- **Do this**: Everything from the first line of the data below through the line that contains "M['diffuser'], t, 0.003)" should be written out exactly, please, and nothing more; the pictures stay out.
:::::
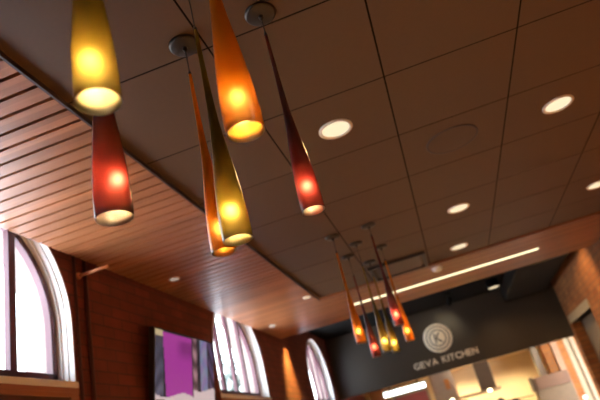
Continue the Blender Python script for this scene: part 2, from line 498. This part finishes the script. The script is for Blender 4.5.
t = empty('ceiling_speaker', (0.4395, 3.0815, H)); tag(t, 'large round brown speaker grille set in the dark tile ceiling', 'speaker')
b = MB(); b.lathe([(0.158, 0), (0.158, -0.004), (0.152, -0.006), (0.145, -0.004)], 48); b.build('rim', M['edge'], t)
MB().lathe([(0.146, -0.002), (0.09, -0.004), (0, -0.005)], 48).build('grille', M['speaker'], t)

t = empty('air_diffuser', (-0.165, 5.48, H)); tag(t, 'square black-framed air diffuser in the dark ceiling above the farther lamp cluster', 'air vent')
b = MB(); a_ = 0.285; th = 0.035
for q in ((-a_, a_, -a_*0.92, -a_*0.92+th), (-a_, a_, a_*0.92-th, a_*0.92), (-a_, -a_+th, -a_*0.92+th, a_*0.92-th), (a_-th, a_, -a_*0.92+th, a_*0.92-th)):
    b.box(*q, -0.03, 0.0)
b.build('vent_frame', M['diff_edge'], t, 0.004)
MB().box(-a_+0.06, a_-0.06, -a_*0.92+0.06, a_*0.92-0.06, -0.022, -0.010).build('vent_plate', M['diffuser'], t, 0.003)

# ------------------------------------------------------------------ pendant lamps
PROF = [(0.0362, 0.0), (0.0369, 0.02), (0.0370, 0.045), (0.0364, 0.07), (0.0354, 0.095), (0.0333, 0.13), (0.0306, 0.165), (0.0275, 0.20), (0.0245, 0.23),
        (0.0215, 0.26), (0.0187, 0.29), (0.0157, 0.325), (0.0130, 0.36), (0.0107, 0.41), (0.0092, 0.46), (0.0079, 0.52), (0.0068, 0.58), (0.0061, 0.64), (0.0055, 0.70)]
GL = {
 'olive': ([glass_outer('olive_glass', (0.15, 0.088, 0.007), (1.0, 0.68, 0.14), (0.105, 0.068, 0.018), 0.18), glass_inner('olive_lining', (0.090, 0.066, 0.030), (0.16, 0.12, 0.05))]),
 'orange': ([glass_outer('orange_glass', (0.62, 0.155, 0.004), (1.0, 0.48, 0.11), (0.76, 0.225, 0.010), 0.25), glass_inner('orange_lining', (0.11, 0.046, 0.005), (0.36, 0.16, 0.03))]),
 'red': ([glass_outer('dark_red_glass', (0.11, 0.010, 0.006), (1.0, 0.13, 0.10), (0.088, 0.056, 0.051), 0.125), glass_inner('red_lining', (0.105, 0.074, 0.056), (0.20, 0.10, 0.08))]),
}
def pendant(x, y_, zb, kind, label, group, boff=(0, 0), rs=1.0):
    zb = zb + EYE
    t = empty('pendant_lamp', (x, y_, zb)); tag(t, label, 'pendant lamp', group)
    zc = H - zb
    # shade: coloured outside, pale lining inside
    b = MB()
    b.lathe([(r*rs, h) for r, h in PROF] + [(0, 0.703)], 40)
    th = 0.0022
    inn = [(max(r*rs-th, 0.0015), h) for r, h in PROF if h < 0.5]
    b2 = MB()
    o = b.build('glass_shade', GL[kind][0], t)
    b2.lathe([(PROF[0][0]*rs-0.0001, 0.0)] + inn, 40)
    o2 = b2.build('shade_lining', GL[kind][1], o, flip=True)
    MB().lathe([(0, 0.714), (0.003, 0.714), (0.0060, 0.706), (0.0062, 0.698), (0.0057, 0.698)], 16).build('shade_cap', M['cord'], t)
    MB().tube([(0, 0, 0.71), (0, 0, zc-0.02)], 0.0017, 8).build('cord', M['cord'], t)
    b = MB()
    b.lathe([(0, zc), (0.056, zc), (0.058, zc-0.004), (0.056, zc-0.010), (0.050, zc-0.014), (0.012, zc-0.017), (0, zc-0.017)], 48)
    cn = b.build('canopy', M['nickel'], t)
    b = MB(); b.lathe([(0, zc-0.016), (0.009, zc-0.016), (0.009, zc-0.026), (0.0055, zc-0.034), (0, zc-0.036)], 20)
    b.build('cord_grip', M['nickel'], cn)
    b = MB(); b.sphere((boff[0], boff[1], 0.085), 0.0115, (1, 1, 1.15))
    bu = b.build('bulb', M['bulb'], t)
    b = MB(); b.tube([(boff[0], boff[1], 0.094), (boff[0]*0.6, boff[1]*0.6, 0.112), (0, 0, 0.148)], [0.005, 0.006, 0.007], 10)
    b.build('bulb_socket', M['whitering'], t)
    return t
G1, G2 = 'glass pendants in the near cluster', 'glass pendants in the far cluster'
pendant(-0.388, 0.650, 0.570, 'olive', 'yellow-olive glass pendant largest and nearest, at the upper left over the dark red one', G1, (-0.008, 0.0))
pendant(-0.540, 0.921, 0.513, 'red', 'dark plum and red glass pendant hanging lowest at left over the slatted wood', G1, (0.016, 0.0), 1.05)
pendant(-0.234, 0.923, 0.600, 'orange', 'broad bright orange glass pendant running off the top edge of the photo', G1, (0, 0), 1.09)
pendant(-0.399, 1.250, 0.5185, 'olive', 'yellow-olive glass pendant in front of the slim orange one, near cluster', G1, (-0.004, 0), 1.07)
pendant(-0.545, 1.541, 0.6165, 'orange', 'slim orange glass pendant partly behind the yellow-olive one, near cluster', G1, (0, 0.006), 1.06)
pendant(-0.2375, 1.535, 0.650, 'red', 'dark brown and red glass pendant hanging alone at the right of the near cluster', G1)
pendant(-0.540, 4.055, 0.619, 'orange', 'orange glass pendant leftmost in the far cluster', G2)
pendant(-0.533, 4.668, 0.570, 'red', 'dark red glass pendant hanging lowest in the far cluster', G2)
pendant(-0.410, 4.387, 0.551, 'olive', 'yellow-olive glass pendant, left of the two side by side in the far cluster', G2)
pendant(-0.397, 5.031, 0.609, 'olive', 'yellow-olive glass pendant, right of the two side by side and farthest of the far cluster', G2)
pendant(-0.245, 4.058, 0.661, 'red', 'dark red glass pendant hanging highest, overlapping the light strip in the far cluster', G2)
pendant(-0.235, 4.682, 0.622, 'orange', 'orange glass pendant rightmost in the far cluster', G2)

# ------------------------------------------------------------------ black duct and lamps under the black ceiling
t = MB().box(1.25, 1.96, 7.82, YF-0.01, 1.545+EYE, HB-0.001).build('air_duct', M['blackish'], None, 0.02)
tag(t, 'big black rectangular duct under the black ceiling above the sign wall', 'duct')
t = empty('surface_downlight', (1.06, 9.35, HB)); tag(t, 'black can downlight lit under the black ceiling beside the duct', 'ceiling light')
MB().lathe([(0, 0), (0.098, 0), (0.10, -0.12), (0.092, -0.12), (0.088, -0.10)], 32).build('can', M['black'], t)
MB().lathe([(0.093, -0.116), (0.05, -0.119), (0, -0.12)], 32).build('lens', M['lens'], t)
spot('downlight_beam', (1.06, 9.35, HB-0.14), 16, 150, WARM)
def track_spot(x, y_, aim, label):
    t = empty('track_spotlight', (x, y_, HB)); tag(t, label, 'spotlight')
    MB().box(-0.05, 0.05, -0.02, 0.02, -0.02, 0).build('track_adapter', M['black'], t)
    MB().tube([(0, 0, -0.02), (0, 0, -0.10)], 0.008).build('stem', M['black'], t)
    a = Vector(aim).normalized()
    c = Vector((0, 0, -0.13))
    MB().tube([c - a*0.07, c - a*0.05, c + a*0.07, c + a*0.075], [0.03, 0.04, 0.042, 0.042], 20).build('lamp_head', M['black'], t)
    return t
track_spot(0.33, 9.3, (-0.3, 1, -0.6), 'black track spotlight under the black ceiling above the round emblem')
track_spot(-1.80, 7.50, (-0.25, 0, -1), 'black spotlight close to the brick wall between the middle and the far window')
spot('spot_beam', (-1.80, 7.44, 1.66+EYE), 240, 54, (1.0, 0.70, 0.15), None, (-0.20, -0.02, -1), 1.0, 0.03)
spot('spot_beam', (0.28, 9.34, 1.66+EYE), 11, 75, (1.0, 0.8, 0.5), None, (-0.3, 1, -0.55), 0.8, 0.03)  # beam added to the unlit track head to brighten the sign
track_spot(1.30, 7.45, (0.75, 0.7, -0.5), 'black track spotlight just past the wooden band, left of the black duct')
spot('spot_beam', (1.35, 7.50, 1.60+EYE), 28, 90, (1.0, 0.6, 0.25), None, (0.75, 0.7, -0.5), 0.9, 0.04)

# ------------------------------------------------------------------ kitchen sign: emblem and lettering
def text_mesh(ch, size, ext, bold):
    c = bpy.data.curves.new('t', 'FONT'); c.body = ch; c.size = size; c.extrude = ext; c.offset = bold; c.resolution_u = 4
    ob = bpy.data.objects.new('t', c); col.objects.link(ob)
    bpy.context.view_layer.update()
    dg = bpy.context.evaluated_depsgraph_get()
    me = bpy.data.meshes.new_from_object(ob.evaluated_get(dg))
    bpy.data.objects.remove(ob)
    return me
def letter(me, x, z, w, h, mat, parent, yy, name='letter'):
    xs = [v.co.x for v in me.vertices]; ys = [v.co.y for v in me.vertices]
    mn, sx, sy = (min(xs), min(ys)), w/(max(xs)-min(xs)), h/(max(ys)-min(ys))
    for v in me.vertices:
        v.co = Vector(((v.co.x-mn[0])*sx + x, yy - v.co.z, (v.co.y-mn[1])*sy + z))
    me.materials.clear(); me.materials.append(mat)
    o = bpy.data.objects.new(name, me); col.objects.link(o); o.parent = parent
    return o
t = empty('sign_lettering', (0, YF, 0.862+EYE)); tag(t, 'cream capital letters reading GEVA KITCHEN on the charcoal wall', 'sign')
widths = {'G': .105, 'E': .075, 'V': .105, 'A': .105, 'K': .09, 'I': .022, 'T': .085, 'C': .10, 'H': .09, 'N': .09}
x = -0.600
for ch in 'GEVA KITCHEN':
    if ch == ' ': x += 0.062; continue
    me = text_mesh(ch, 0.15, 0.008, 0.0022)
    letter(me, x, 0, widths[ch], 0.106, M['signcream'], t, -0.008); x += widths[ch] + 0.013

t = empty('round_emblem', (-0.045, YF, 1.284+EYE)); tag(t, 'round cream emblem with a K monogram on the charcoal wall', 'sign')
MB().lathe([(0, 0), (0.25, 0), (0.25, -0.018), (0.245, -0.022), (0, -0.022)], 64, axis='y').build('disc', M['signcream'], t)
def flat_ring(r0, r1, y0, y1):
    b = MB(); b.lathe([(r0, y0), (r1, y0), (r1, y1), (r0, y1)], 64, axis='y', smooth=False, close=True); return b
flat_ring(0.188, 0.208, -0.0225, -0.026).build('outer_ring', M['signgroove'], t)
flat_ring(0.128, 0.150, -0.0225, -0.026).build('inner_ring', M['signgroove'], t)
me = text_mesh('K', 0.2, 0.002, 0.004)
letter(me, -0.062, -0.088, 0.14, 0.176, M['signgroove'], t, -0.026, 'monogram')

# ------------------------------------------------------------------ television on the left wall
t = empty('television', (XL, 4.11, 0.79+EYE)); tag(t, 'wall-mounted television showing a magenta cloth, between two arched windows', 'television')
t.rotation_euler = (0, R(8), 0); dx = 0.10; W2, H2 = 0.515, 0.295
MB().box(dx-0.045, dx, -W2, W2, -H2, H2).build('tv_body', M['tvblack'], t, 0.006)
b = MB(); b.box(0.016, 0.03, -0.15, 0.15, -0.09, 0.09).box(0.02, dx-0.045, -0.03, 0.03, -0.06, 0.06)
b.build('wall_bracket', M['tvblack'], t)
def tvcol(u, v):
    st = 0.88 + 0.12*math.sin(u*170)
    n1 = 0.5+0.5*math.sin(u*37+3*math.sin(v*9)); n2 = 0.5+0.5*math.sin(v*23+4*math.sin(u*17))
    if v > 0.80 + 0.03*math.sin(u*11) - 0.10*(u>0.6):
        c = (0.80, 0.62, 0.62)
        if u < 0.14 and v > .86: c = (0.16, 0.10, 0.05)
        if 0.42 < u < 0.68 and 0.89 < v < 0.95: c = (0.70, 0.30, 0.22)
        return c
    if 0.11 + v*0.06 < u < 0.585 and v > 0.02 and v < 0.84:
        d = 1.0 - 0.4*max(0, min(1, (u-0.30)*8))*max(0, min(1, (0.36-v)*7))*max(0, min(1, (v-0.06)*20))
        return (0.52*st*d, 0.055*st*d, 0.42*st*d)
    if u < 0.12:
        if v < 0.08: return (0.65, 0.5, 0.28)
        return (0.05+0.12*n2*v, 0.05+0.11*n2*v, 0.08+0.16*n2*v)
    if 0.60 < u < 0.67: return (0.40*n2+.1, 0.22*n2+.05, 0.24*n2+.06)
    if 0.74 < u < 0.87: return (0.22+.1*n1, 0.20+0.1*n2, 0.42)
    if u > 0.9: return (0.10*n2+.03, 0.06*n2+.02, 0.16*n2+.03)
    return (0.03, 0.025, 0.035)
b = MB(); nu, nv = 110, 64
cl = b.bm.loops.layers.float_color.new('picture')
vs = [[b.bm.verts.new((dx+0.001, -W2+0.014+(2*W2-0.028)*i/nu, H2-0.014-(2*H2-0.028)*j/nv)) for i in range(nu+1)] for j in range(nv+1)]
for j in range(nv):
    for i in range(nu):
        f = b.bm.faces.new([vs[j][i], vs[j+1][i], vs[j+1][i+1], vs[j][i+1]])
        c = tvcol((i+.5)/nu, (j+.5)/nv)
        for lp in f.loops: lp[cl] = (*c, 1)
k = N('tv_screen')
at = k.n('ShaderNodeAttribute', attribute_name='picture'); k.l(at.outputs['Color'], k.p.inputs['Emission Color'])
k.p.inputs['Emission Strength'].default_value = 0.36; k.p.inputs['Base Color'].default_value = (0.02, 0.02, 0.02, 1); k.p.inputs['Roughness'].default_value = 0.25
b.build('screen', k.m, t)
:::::
- **Solution to the problem**:
Continue the Blender Python script for this scene: part 2, from line 498. This part finishes the script. The script is for Blender 4.5.
t = empty('ceiling_speaker', (0.4395, 3.0815, H)); tag(t, 'large round brown speaker grille set in the dark tile ceiling', 'speaker')
b = MB(); b.lathe([(0.158, 0), (0.158, -0.004), (0.152, -0.006), (0.145, -0.004)], 48); b.build('rim', M['edge'], t)
MB().lathe([(0.146, -0.002), (0.09, -0.004), (0, -0.005)], 48).build('grille', M['speaker'], t)

t = empty('air_diffuser', (-0.165, 5.48, H)); tag(t, 'square black-framed air diffuser in the dark ceiling above the farther lamp cluster', 'air vent')
b = MB(); a_ = 0.285; th = 0.035
for q in ((-a_, a_, -a_*0.92, -a_*0.92+th), (-a_, a_, a_*0.92-th, a_*0.92), (-a_, -a_+th, -a_*0.92+th, a_*0.92-th), (a_-th, a_, -a_*0.92+th, a_*0.92-th)):
    b.box(*q, -0.03, 0.0)
b.build('vent_frame', M['diff_edge'], t, 0.004)
MB().box(-a_+0.06, a_-0.06, -a_*0.92+0.06, a_*0.92-0.06, -0.022, -0.010).build('vent_plate', M['diffuser'], t, 0.003)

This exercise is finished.